One wonders though, because artists do seem to work to the very end.

MUNRO

I think it’s possible that you do. You may have to be a little more vigilant. It’s something I never would have been able to think of losing twenty years ago—the faith, the desire. I suppose it’s like when you don’t fall in love anymore. But you can put up with that because falling in love has not really been as necessary as something like this. I guess that’s why I keep doing it. Yes, I don’t stop for a day. It’s like my walk every day. My body loses tone now in a week if I don’t exercise. The vigilance has to be there all the time. Of course it wouldn’t matter if you did give up writing. It’s not the giving up of the writing that I fear. It’s the giving up of this excitement or whatever it is that you feel that makes you write.
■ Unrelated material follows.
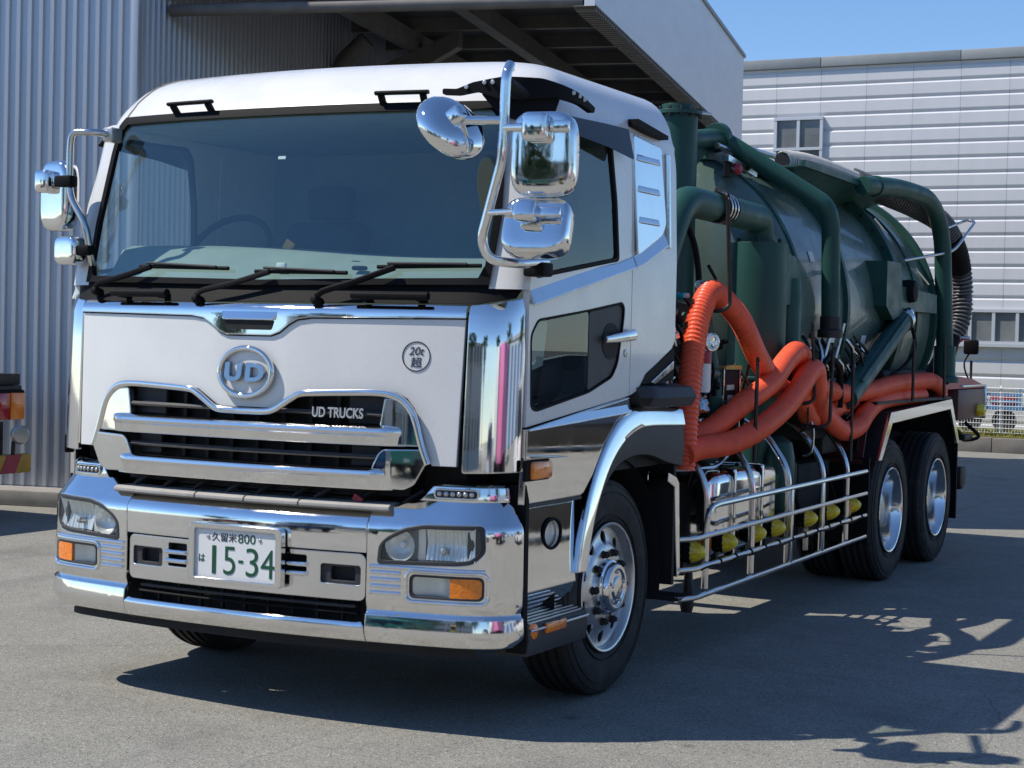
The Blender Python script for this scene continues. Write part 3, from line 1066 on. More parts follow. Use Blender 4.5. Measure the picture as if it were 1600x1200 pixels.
for sg in (1, -1):
    f_ = (lambda p: p) if sg > 0 else mir
    out = [(BS, .358), (1.20, .358), (1.27, .375), (1.318, .42), (1.322, .60), (1.318, .998), (.83, .998), (.76, .965), (BS, .953), (BS, .8), (BS, .6)]
    bc = part('bumper_corner', CHROME, truck, lambda b: b.sheet(f_(out), [f_(head_r), f_(fog_r)], thick=.02, fn=SK(0, bprof2, 0), cu=CUF, cv=BZ2 + [.60, .65, .75, .80]))
    # head lamp
    hl = part('headlight', DGREY, truck, lambda b: b.sheet(f_(head_r), [f_(band(head_r, .017))], thick=.05, fn=SK(.0315, None, 0), cu=CUF))
    part('lamp_backing', LAMPSIL, hl, lambda b: b.sheet(f_(head_r), thick=.01, fn=SK(-.035, None, 0), cu=CUF))
    x1, x2 = sg * .795, sg * 1.0
    c1 = V(skin(x1, .805, -.03, 0))
    part('dip_reflector', LAMPSIL, hl, lambda b: b.lathe([(.068, .055), (.060, .035), (.048, .018), (.030, .008), (.012, .004), (.012, .03), (.001, .034)], c1, (sg * .12, -1, 0), 28, cap=False))

    def refl(b):
        n = 40
        rows = []
        for i in range(n + 1):
            u = .905 + (sx(1.105) - .905) * i / n
            row = []
            for j in range(9):
                z = .748 + .142 * j / 8
                d = -.028 + .045 * ((u - .99) / .1) ** 2 * .5 + .006 * abs(math.sin(i * .9)) + .02 * abs(j - 4) / 4
                row.append(skin(sg * u, z, d, 0))
            rows.append(row)
        b.rings(rows, closed=False)
    part('main_reflector', LAMPSIL, hl, refl)
    part('bulb', SATIN, hl, lambda b: b.lathe([(.001, .03), (.012, .026), (.016, .01), (.016, -.01)], V(skin(sg * .985, .79, .0, 0)), (sg * .2, -1, 0), 14))
    part('lamp_divider', LAMPSIL, hl, lambda b: b.sheet(f_([(.868, .735), (.90, .735), (.90, .89), (.868, .885)]), thick=.03, fn=SK(.0, None, 0), cu=CUF))
    part('lamp_side_fill', DGREY, hl, lambda b: b.sheet(f_([(sx(1.075), .74), (sx(1.138), .77), (sx(1.134), .90), (sx(1.075), .898)]), thick=.02, fn=SK(.012, None, 0), cu=CUF))
    part('lens', LENS, hl, lambda b: b.sheet(f_(band(head_r, .012)), thick=.004, fn=SK(.030, None, 0), cu=CUF, cv=[.75, .8, .85]))
    # fog and indicator
    fl = part('fog_lamp', DGREY, truck, lambda b: b.sheet(f_(fog_r), [f_(band(fog_r, .008))], thick=.04, fn=SK(.032, None, 0), cu=CUF))
    part('fog_reflector', LAMPSIL, fl, lambda b: b.sheet(f_([(.85, .592), (sx(1.01), .592), (sx(1.01), .682), (.85, .682)]), thick=.01, fn=lambda s, z, d: skin(s, z, -.02 + .04 * abs((abs(s) - .93) / .09) ** 2 + d, 0), cu=CUF, cv=[.61, .63, .65, .67]))
    part('fog_lens', LENS, fl, lambda b: b.sheet(f_([(.85, .594), (sx(1.012), .594), (sx(1.012), .680), (.85, .680)]), thick=.004, fn=SK(.029, None, 0), cu=CUF))
    part('indicator_lens', AMBER, fl, lambda b: b.sheet(f_(rpoly([(sx(1.014), .593), (sx(1.13), .593), (sx(1.133), .68), (sx(1.014), .681)], .01)), thick=.03, fn=SK(.031, None, 0), cu=CUF))
    part('fog_surround', CHROME, truck, lambda b: b.tube([skin(p[0], p[1], .032, 0) for p in resample([V((*q, 0)) for q in f_(rrect(.825, .572, sx(1.15), .702, .03))] + [V((*f_(rrect(.825, .572, sx(1.15), .702, .03))[0], 0))], .015)], .009, 8, caps=False))
    for k in range(4):
        part('bumper_rib', CHROME, bc, lambda b: b.tube([skin(sg * u, .687 - k * .029, .032, 0) for u in np.linspace(.665, .80, 8)], .0095, 8))
    part('crease_rib', CHROME, bc, lambda b: b.tube([skin(sg * u, .712 - .004 * (u - .68), .028, 0) for u in np.linspace(.66, sx(1.14), 24)], .010, 8))
    # side repeater pod on top of the corner
    pod = [(.835, .985), (.86, 1.0), (.91, 1.056), (.99, 1.076), (1.27, 1.086), (1.312, 1.05), (1.312, .985)]

    def pprof(z):
        return float(np.interp(z, [.955, .985, 1.0, 1.055, 1.07, 1.085], [-.06, -.048, -.046, -.054, -.070, -.105]))
    pd = part('corner_pod', CHROME, truck, lambda b: b.sheet(f_(pod), thick=.03, fn=SK(0, pprof, 0), cu=CUF, cv=[.97, .985, 1.0, 1.03, 1.055, 1.07]))
    lp = rrect(.92, 1.008, sx(1.11), 1.046, .014)
    ld = part('led_lamp', DGREY, pd, lambda b: b.sheet(f_(lp), thick=.02, fn=SK(-.042, None, 0), cu=CUF))
    part('pod_trim', CHROME, pd, lambda b: b.tube([skin(p[0], p[1], -.043, 0) for p in resample([V((*q, 0)) for q in f_(lp)] + [V((*f_(lp)[0], 0))], .012)], .005, 6, caps=False))
    for k in range(6):
        u = .942 + k * .030
        part('led', SATIN, pd, lambda b: b.lathe([(.011, 0), (.011, .004), (.006, .008), (.0005, .009)], V(skin(sg * u, 1.027, -.042, 0)), (sg * .3, -1, 0), 12))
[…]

This is what I wonder: what do most people do once the necessity of working all the time is removed? Even the retired people who take courses and have hobbies are looking for something to fill this void, and I feel such horror of being like that and having that kind of life. The only thing that I’ve ever had to fill my life has been writing. So I haven’t learned how to live a life with a lot of diversity. The only other life I can imagine is a scholarly life, which I probably idealize.